Spontaneously Rooting Carbon Nanotube Incorporated N-Doped Carbon Nanofibers As Efficient Sulfur Host Toward High Performance Lithium-Sulfur Batteries

Lithium-sulfur (Li-S) battery is considered as a promising alternative for the development of battery technologies. However, shuttling behavior and sluggish reaction kinetics still impede its further development. Herein, we report a novel sulfur host material with 3D nanoporous structure consisting of Co3O4 nanoparticles and spontaneously rooting carbon nanotubes on N-doped carbon fibers (Co3O4-CNT@NCFs) to inhibit shuttling effect and promote catalytic kinetics.
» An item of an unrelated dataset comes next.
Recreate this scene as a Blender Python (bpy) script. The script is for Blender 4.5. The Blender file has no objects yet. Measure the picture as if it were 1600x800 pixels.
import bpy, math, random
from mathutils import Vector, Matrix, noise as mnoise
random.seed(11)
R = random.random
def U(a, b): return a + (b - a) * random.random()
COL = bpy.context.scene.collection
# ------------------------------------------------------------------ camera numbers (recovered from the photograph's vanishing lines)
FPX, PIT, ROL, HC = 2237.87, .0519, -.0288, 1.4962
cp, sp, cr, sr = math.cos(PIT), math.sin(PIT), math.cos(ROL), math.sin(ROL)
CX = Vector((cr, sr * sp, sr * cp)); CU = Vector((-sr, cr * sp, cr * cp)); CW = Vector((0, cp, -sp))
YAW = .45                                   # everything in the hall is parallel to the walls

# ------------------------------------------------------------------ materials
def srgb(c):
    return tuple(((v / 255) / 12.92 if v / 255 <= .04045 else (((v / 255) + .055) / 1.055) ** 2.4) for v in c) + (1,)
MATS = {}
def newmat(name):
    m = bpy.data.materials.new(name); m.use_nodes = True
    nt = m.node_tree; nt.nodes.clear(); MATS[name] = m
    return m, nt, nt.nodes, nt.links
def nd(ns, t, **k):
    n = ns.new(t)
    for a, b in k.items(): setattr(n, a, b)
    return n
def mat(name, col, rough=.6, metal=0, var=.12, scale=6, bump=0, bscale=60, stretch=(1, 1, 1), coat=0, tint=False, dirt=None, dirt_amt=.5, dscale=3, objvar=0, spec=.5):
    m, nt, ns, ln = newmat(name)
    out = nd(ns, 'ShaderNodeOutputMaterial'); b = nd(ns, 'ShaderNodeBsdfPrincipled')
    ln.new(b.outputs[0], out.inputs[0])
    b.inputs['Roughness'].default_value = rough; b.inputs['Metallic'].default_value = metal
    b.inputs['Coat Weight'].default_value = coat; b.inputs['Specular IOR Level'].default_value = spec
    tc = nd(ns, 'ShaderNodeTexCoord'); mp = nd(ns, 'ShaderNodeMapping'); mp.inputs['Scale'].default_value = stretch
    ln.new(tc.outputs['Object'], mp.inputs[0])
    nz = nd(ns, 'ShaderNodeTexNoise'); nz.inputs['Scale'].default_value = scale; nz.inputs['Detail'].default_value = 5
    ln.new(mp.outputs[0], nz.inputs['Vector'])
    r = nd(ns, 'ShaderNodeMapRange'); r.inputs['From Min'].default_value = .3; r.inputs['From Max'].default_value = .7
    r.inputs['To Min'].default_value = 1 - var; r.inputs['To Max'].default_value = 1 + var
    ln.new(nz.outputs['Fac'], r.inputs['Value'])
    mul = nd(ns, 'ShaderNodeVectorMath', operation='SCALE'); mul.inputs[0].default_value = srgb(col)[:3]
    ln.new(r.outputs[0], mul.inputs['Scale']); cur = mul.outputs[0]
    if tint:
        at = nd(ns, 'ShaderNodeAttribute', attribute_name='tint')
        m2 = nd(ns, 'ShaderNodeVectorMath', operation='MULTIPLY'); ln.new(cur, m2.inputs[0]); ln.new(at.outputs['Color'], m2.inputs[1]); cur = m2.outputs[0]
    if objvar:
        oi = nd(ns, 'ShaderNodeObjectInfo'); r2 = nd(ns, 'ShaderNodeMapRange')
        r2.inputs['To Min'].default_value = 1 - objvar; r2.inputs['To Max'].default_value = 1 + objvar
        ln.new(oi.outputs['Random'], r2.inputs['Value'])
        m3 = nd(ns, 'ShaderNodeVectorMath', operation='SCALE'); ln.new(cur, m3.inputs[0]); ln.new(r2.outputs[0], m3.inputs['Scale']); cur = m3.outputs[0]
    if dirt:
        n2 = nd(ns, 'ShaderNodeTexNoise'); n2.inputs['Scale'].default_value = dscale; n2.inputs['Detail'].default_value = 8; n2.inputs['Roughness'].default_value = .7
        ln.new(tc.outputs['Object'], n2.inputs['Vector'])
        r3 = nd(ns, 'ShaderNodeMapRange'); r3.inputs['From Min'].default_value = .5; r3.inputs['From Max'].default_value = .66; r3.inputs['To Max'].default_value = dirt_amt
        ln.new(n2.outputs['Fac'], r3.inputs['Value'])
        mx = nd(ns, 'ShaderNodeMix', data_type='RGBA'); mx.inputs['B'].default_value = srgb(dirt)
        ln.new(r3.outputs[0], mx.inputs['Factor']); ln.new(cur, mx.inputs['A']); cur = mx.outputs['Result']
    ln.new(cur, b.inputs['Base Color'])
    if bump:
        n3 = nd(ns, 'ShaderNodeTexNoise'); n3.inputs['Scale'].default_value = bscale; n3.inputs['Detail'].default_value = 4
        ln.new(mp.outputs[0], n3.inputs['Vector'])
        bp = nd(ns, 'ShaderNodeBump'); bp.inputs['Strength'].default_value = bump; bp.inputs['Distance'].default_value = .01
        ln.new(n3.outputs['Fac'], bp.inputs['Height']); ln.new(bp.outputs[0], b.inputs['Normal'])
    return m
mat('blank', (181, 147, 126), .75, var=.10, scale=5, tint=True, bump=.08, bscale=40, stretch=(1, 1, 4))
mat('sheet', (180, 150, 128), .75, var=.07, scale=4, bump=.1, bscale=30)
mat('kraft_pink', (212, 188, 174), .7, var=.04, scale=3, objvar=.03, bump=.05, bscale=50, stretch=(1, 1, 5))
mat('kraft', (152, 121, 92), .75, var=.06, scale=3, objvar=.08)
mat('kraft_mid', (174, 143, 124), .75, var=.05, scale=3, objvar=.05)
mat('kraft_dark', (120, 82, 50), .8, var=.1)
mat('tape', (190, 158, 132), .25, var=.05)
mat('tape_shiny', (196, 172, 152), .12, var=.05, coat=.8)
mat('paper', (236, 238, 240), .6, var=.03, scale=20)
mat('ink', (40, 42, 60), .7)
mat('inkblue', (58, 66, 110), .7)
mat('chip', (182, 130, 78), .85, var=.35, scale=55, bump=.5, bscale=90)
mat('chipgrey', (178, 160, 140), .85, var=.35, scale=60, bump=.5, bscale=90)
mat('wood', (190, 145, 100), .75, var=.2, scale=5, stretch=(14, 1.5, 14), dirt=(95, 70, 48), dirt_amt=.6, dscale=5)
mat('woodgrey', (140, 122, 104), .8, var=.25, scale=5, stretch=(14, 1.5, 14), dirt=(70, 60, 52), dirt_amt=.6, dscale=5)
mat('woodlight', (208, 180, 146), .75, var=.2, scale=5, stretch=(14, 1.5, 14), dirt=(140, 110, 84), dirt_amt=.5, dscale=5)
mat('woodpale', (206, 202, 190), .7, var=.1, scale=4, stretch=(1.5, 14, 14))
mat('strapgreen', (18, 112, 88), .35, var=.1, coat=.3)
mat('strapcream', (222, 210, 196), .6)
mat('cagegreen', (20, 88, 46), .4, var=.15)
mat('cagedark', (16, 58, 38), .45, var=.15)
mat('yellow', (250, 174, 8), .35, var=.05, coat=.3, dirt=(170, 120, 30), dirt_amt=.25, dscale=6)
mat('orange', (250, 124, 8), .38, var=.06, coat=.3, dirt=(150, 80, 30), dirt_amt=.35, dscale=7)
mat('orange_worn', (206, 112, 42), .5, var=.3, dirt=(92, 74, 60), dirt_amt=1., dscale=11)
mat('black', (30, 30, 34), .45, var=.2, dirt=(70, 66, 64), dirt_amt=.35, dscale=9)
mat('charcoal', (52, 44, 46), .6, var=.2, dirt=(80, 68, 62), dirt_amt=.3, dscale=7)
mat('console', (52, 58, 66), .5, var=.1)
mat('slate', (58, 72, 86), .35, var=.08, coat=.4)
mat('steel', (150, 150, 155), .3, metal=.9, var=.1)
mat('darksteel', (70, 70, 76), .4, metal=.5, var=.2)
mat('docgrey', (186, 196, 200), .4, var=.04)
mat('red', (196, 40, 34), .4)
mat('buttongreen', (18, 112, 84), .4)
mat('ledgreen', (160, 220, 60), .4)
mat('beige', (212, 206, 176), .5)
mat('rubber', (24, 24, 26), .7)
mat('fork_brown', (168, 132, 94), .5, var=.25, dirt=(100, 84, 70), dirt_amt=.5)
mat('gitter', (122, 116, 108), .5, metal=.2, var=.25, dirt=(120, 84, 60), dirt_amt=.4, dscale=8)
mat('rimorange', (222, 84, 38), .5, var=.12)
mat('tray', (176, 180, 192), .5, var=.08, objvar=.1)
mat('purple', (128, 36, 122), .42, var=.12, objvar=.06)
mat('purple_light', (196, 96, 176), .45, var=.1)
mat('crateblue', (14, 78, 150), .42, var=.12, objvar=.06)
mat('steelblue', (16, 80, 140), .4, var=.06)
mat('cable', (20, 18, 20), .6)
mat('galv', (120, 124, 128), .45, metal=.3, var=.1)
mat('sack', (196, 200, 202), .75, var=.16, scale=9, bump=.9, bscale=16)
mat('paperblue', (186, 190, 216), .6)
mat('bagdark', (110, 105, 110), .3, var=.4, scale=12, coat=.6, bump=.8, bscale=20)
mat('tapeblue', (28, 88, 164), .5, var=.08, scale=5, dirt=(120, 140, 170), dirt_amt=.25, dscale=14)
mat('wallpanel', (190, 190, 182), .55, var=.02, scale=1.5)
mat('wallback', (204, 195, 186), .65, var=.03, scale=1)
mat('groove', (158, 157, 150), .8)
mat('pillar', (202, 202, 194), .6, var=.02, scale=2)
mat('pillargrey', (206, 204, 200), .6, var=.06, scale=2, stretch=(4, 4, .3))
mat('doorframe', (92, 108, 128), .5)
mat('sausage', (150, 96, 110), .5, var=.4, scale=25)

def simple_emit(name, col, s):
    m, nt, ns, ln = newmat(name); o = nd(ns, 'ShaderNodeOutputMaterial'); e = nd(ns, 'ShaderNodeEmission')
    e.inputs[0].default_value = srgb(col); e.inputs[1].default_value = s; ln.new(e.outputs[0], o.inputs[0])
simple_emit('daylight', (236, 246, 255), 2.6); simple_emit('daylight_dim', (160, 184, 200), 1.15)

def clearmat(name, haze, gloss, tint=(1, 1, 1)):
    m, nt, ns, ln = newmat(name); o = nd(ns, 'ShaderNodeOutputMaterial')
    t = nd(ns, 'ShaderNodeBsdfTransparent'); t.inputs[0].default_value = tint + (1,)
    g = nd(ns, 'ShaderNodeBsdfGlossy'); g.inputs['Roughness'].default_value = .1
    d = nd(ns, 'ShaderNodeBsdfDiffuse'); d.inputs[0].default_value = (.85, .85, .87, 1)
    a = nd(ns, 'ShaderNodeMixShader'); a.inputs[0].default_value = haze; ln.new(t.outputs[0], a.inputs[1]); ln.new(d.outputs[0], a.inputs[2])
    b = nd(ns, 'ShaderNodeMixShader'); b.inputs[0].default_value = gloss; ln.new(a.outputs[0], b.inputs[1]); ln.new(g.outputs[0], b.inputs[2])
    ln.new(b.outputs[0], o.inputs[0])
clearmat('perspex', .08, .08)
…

Both experimental and theoretical analyses show that the rooting CNT incorporated NCFs hierarchical structure establishes a conductive network favoring both longand shot-range electron transfer. Besides, the highly polar and electrocatalytically Co3O4 nanoparticles offer improved interactions with polysulfides and exhibit enhanced catalysis performance, which mitigates the shuttling effect in sulfur cathode and promotes LiPS conversion kinetics. Benefiting from these unique superiorities, the S/Co3O4-CNT@NCFs cathode can efficiently promote and stabilize the sulfur electrochemistry, thus enabling outstanding alternative for high performance Li-S battery (682.1 mAh g(-1) at 5.0 C and capacity fading rate of 0.056% over 700 cycles).